Wobei man bis heute nicht recht weiß, ob es tatsächlich die echten alten Römer waren, denen wir diese reizvolle Straße zu verdanken haben. Sicher ist, dass es einst einen römischen Verkehrsweg durch den Schwarzwald gegeben hat, der Hüfingen auf der Baarhochfläche und Riegel am Kaiserstuhl in Breisgau miteinander verbunden haben soll. Doch für das letzte Teilstück, für „den Abstieg Richtung Breisgau, gibt es mehrere Theorien“, schreibt der Autor Roland Weis in seinem Standardwerk „Der Hochschwarzwald“. Eine mögliche Route führe über Thurner, Spirzen und Vogelacker nach Wagensteig. Also genau da, wo wir vorhin hochgeächzt sind! Und runter geht’s für uns nun dort, wo laut Weis womöglich eine andere Römertrasse verlief – mit dem Rennrad auf historischer Spurensuche, das gibt’s selten!

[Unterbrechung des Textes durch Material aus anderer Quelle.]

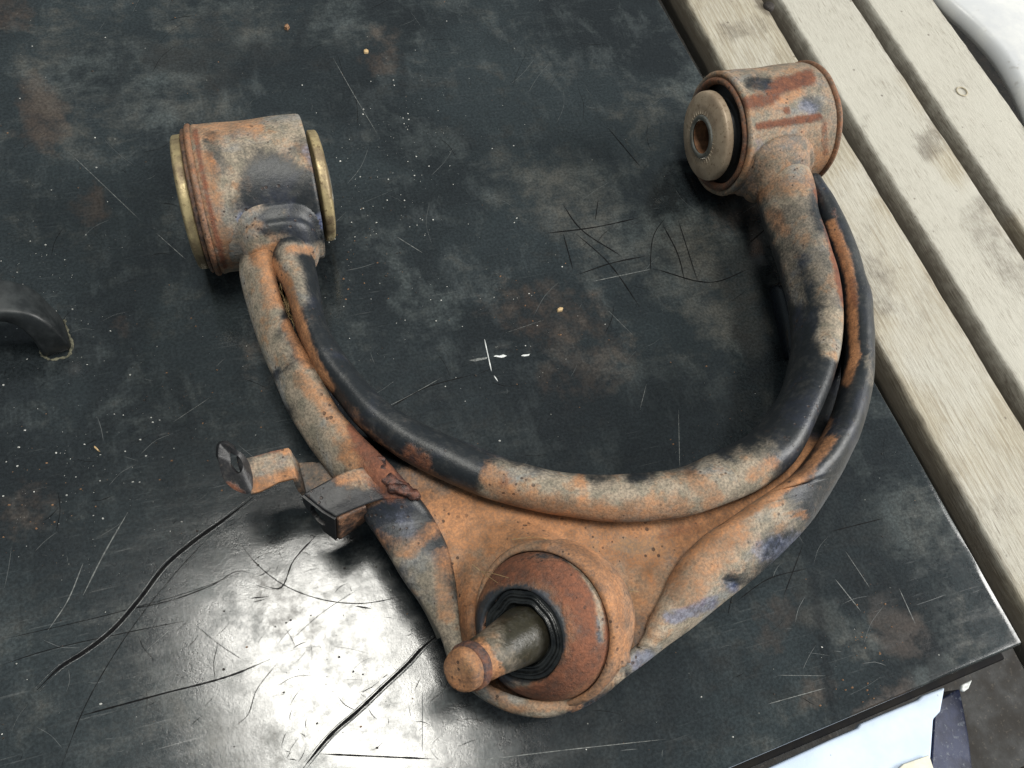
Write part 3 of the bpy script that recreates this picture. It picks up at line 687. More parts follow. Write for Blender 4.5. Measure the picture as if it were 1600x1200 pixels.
for (x, y, wd_, z) in [(x_-7, y_, a_, b__) for x_, y_, a_, b__ in [(1214, 447, .004, .001), (1219, 452, .009, .007), (1224, 462, .0115, .010), (1229, 480, .0125, .0105), (1236, 510, .0125, .0105), (1243, 545, .012, .009), (1246, 560, .010, .004)]]:
    c = W(x, y, 0); ring = []
    sd = Vector((1, .15, 0)).normalized()
    for k in range(16):
        t = math.pi*2*k/16; cx, sx = math.cos(t), math.sin(t)
        ring.append(c+sd*(wd_/2*math.copysign(abs(cx)**.7, cx))+Vector((0, 0, z*max(-.1, math.copysign(abs(sx)**.7, sx)))))
    secs.append(ring)
loft('lug_body', secs, M_GLOSS, lug)

# ------------------------------------------------------------------ the suspension control arm
arm = empty('control_arm'); tag(arm, 'rusty U shaped steel suspension arm with two bushings and a ball joint stud', 'control arm')

inner = [  # inner silhouette, slot edge
 (500,345,458,335),(496,372,445,365),(488,403,428,408),(495,447,450,457),(505,505,470,520),(530,553,497,577),(567,603,523,610),(613,647,558,655),(680,683,602,692),(747,710,655,724),(800,730,727,758),(862,746,800,782),(925,751,887,800),
 (1000,747,975,809),(1062,737,1060,803),(1120,710,1130,783),(1165,687,1192,756),(1200,652,1240,717),(1225,612,1280,655),(1240,562,1308,585),(1244,520,1319,535),(1240,475,1320,482),(1228,430,1316,440),(1211,375,1300,385),(1194,325,1283,332),(1184,285,1268,292),(1180,255,1256,255),(1182,225,1250,225)]
inner = [(a, b_, (c-9 if (c > 1230 and d < 660 and d > 320) else c), d) for a, b_, c, d in inner]
def tilt(x, y):
    return 0.008*np.clip((x-830)/450, -1, 1)*np.clip((y-560)/200, 0, 1)
def hgt(y, a, b_):   # height blends from the bushing end (a) to the ball joint end (b)
    k = np.clip((y-420)/360, 0, 1); k = k*k*(3-2*k); return a+(b_-a)*k
def rail(name, st, prof, n, hA, hB, crown, mat, thick=0.0024, across=34, cfun=None):
    C = catmull(np.array(st, float), n)
    pf = catmull(np.array(prof, float), across)
    V = []
    for i, (ax, ay, bx, by) in enumerate(C):
        ta = tilt((ax+bx)/2, (ay+by)/2)
        yl = 400 if ax < 800 else 285
        sk = float(np.clip((yl-(ay+by)/2)/50, 0, 1.3))
        fl_ = float(np.clip((ay-745)/60, 0, 1)) if (name == 'outer_rail' and ax < 1000) else 0
        dn = 1.0 if not (name == 'outer_rail' and (ay+by)/2 > 985 and ax < 1030) else .4
        A = W(ax, ay, hgt(ay, *hA)+ta-.005*sk-.0048*fl_); B = W(bx, by, hgt(by, *hB)+ta-.010*sk)
        c = crown if cfun is None else cfun((ax+bx)/2, (ay+by)/2, (A-B).length)
        c *= 1-.6*min(1, sk)
        for (u, v_) in pf:
            p = A+(B-A)*u
            zz = v_*c if v_ > 0 else v_*0.012*dn
            V.append((p.x, p.y, p.z+zz))
    # slight hammered unevenness
    V = [(x+0.0004*mnoise.noise(Vector((x*55, y*55, z*55))), y, z+0.0005*mnoise.noise(Vector((x*70+9, y*70, z*70)))) for x, y, z in V]
    o = mesh_obj(name, V, grid_faces(n, across), mat, arm)
    return o
IP = [(.66, -1.9), (.40, -1.5), (.16, -.85), (.03, -.30), (0.0, .02), (.05, .42), (.15, .74), (.30, .94), (.46, 1.0), (.64, .92), (.80, .70), (.92, .38), (.985, .10), (1.0, -.06), (.99, -.22)]
ri = rail('inner_rail', inner, IP, 260, (.036, .045), (.045, .056), 0.0125, M_ARM)
OR = [([(790,775),(880,790),(960,800),(1060,790)], 16, .66), ([(770,745),(800,770)], 16, .75), ([(905,755)], 10, .7), ([(1080,750),(1110,775)], 16, .62), ([(1170,745),(1205,722)], 9, .62),
      ([(430,412),(452,440),(466,490),(492,560),(520,605)], 7, .95), ([(560,655),(610,700),(690,742)], 4, .4), ([(640,700),(668,718)], 9, .5), ([(545,632),(565,650)], 7, .3),
      ([(1278,300),(1298,360),(1307,420),(1319,475)], 8, .9), ([(1195,300),(1235,290),(1262,285)], 16, .6), ([(1210,335),(1225,360)], 12, .5), ([(1303,600),(1310,570)], 6, .6), ([(452,392),(478,392)], 7, .7)]
TN = [([(450,390),(485,390)], 8, .6), ([(1195,262),(1250,262)], 22, .8), ([(780,765),(880,780),(980,790),(1090,770),(1170,745)], 30, .80), ([(448,395),(458,430),(468,470)], 12, .6), ([(1300,500),(1300,540)], 18, .85), ([(1240,330),(1275,400),(1295,460)], 22, .45), ([(1230,290),(1225,310)], 24, .7), ([(1200,320),(1235,400),(1250,470)], 12, .42), ([(1120,750),(1200,705)], 16, .4)]
RD = [([(1288,345),(1301,390),(1311,440),(1317,470)], 7, 1.0), ([(640,702),(668,722)], 10, .7), ([(1272,300),(1285,330)], 5, .85), ([(790,752)], 8, .6)]
paint(ri, (0, .06, 0), OR, TN, RD)
mod(ri, 'SOLIDIFY', thickness=0.0026, offset=0)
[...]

Wir haben uns ordentlich verbummelt. Schon schickt sich die Sonne an, allmählich hinter den von Wald gesäumten Weidbergen zu versinken, die die Aussicht begrenzen. Doch das Trödeln hat sich gelohnt, denn jetzt ergießen sich rotgoldne Sonnenstrahlen über die Matten. Alles leuchtet, die Abendkühle kriecht langsam aus den Talfurchen hinauf und es duftet nach frisch gemähtem Heu. In der Ferne ragt stolz der Feldberg auf. Von hier aus kann man die Panoramastraße sehen, die sich an die Hänge schmiegt. Und das Hupen hören. Von der Autoschlange hinter einem großen weißen Kasten, der träge talabwärts rollt.